Venizelos is a Party of One: him, and nothing else matters. He joined a coalition with Samaras so that he wouldn’t be a backbencher in the Parliament after PASOK in 2012 won only 13.18 percent of the vote and 33 seats to finish third behind Samaras’ bunch and the major opposition Coalition of the Radical Left (SYRIZA).
Since then, ejects, rejects,  and defectors have shrunk PASOK to 27 seats and further irrelevancy and if Venizelos hadn’t joined a coalition that at first included the even-more non-essential Democratic Left (DIMAR) which has since left, he wouldn’t be a household name, which is all he wants.
With the coalition in jeopardy, Venizelos couldn’t afford to oust Papandreou or Apostolos Kaklamanis, who failed to give their votes to the reform bill, although tossing party members who defy orders how to vote in Greece’s plutocratic oligarchy is standard practice.
To save face, Papandreou and Venizelos pretend in public to back each other in a phony lovefest that’s so evident you can see the disdain for each other etched on their faces.
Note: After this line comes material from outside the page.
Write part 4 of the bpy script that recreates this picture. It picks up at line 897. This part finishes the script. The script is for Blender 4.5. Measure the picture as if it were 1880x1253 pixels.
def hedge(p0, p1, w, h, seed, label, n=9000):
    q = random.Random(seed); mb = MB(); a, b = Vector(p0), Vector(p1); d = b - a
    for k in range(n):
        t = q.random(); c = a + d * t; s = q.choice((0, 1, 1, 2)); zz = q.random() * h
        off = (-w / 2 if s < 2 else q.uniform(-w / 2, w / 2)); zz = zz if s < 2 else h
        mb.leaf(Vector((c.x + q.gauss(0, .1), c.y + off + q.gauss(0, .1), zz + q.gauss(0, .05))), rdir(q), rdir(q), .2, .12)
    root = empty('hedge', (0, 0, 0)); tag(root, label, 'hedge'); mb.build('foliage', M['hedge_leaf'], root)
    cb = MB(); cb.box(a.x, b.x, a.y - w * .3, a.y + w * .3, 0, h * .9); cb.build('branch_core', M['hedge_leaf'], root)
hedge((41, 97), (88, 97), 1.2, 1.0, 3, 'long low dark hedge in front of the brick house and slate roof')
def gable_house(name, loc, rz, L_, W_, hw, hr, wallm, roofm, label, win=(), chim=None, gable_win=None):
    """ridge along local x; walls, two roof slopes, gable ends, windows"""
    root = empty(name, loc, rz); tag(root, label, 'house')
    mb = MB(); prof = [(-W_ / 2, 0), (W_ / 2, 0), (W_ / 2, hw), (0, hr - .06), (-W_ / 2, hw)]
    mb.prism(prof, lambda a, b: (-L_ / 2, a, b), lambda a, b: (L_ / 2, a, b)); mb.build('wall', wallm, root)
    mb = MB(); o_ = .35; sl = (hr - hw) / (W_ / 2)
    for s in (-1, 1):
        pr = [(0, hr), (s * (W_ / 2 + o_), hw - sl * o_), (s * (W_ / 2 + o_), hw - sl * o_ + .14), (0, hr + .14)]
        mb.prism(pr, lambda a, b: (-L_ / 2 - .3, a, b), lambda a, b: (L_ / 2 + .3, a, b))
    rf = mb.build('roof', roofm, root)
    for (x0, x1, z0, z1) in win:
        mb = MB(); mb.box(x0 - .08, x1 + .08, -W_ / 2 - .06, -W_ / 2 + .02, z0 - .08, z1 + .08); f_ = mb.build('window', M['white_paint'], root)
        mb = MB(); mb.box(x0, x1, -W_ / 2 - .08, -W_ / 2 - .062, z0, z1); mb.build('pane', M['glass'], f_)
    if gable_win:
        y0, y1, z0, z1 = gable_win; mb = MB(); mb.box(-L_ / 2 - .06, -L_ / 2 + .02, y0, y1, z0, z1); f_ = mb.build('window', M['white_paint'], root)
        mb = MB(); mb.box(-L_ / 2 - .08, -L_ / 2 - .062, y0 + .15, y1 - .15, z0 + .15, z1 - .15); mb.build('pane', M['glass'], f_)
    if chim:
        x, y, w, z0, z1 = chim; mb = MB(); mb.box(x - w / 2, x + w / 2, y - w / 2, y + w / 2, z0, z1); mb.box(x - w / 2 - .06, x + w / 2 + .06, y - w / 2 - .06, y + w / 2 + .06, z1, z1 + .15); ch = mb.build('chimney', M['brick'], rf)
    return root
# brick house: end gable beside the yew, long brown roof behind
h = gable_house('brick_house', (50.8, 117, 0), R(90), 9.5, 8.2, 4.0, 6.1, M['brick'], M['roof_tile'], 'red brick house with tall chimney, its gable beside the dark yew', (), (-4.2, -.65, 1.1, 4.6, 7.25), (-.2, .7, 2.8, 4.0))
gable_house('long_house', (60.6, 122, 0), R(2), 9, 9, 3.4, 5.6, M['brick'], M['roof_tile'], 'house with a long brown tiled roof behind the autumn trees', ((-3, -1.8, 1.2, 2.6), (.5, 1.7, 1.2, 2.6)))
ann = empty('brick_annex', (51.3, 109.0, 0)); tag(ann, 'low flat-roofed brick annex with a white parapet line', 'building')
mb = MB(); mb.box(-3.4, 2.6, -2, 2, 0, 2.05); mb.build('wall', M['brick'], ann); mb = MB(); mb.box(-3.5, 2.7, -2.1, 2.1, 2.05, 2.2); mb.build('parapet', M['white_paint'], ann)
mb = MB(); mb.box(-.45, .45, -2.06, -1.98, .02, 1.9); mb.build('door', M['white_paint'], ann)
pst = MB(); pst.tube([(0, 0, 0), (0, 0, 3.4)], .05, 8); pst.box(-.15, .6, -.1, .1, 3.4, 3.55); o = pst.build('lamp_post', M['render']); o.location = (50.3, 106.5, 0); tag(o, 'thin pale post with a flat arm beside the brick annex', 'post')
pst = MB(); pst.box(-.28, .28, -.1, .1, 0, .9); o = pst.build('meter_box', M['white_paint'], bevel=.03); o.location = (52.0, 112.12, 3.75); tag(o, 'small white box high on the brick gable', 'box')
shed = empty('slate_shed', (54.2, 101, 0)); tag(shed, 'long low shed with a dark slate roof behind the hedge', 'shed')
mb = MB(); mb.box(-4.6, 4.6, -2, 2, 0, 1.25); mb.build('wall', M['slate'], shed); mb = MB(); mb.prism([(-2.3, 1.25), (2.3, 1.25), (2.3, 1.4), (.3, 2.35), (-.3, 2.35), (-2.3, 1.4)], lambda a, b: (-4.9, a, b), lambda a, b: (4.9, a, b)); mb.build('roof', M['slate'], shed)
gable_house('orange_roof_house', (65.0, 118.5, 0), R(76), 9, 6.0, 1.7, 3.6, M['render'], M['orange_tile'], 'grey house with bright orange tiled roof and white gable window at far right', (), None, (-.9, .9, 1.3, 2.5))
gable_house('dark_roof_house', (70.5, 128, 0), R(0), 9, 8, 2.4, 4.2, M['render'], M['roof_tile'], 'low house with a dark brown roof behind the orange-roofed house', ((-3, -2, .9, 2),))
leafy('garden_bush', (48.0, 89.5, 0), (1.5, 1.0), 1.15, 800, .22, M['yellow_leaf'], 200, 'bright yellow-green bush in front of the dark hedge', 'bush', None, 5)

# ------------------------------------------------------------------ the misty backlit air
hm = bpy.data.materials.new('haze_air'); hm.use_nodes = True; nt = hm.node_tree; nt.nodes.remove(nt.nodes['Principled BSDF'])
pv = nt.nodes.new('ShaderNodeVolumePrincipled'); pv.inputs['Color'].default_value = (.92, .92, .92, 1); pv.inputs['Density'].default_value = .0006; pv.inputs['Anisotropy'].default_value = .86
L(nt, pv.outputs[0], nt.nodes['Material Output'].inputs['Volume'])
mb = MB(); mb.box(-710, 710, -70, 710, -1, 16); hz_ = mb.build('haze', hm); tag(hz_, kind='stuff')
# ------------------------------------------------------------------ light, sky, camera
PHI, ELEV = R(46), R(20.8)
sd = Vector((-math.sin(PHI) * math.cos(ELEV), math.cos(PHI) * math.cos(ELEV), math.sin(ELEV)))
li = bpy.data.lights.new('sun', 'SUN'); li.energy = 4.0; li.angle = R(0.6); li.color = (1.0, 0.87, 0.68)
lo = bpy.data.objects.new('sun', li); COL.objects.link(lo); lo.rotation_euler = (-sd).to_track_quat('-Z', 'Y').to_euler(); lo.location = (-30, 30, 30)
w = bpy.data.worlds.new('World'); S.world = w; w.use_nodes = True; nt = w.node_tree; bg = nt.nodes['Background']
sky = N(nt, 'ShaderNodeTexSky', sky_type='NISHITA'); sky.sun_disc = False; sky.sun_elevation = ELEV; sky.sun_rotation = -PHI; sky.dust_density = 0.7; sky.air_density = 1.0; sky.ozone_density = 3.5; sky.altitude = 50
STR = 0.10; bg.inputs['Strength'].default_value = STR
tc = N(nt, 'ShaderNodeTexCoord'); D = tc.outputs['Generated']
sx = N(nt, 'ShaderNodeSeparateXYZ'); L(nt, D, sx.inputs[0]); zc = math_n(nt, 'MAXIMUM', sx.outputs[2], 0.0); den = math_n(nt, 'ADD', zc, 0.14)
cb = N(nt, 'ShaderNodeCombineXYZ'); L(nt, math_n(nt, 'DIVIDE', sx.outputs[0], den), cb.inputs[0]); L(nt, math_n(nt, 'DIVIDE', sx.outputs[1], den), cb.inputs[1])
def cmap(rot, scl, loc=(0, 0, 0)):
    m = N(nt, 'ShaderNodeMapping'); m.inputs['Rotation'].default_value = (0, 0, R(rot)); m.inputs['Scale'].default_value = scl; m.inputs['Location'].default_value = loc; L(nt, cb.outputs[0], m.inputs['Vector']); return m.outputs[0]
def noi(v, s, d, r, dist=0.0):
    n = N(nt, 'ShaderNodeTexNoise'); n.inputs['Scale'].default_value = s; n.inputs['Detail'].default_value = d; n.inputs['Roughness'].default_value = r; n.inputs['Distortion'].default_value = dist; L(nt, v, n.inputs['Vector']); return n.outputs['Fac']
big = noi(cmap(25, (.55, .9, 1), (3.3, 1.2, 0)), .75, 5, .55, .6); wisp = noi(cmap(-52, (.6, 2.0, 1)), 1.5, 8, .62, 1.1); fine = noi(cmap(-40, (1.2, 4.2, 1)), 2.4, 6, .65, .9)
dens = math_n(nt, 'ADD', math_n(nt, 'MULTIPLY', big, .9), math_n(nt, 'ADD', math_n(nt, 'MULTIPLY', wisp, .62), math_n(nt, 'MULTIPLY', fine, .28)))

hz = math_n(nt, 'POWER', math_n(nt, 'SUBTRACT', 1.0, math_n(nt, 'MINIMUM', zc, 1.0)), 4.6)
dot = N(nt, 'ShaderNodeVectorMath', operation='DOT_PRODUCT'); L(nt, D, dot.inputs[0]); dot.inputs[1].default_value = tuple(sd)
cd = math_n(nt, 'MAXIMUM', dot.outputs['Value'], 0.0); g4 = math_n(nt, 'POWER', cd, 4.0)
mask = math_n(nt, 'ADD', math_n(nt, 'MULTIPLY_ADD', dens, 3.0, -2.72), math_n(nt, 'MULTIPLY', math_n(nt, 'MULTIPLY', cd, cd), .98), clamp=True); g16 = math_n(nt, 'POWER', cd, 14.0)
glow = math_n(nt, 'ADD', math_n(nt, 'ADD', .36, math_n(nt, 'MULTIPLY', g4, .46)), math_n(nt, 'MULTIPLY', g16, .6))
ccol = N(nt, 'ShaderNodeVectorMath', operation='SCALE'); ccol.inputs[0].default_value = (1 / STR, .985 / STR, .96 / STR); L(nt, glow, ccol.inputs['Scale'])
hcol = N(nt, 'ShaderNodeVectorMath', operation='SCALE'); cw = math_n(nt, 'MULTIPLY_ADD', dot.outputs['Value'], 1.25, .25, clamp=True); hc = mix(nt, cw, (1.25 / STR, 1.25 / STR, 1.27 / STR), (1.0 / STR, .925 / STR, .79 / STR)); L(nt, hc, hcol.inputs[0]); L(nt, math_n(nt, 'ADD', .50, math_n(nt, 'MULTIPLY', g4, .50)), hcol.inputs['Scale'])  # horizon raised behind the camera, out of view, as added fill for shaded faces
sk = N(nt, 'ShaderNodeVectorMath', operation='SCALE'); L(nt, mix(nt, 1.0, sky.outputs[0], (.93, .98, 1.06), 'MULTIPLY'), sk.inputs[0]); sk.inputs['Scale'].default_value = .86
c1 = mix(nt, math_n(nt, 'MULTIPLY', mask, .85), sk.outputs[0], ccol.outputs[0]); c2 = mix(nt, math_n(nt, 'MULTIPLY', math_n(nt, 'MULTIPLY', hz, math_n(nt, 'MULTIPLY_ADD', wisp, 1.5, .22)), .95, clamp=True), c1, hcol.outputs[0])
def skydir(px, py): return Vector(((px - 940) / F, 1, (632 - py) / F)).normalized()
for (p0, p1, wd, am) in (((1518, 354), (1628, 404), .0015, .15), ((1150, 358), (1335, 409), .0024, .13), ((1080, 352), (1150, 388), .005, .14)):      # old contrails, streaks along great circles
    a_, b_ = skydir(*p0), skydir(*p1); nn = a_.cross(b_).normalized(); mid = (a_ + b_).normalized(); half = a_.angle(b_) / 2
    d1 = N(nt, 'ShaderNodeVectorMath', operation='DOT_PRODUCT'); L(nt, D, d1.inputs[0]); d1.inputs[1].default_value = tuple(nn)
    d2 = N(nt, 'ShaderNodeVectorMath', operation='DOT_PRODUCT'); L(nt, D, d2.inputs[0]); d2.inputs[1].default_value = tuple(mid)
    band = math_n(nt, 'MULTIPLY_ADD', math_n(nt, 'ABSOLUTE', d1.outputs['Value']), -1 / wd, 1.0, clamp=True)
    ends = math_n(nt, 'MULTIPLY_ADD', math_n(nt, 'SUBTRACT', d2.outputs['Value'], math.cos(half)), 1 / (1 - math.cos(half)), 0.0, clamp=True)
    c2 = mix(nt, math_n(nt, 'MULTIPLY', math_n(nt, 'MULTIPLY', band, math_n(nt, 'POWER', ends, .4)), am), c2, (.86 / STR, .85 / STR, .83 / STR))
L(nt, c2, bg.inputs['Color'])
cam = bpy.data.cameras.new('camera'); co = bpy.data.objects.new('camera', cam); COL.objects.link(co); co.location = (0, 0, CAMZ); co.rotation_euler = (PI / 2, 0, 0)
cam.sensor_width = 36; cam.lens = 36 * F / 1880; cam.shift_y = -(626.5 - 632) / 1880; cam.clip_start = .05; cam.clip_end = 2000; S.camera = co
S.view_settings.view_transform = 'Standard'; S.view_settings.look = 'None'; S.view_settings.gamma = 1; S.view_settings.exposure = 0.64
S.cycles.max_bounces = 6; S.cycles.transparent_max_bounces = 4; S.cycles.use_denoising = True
Between them, they’ve managed to destroy a party that helped create today’s crushing economic crisis by hiring everyone who voted for them, never believing the day of reckoning would come
Where New Democracy is cold, callous and ruthless, PASOK is a pathetic, unprincipled bunch of invertebrates who’ve gotten what they deserved and it would be fun to watch them implode except Papandreou and Venizelos are so unlikeable you’d rather turn the channel hoping to see a rerun of New Democracy’s Health Minister Adonis Georgiadis selling Greek history books, the qualification that led him to higher office.
Even better: see the real Abbott and Costello doing what they did best – being funny – because when it comes to Papandreou and Venizelos, who aren’t and are beyond ridicule, no one’s on first, I don’t care, and at this point, no one else does either.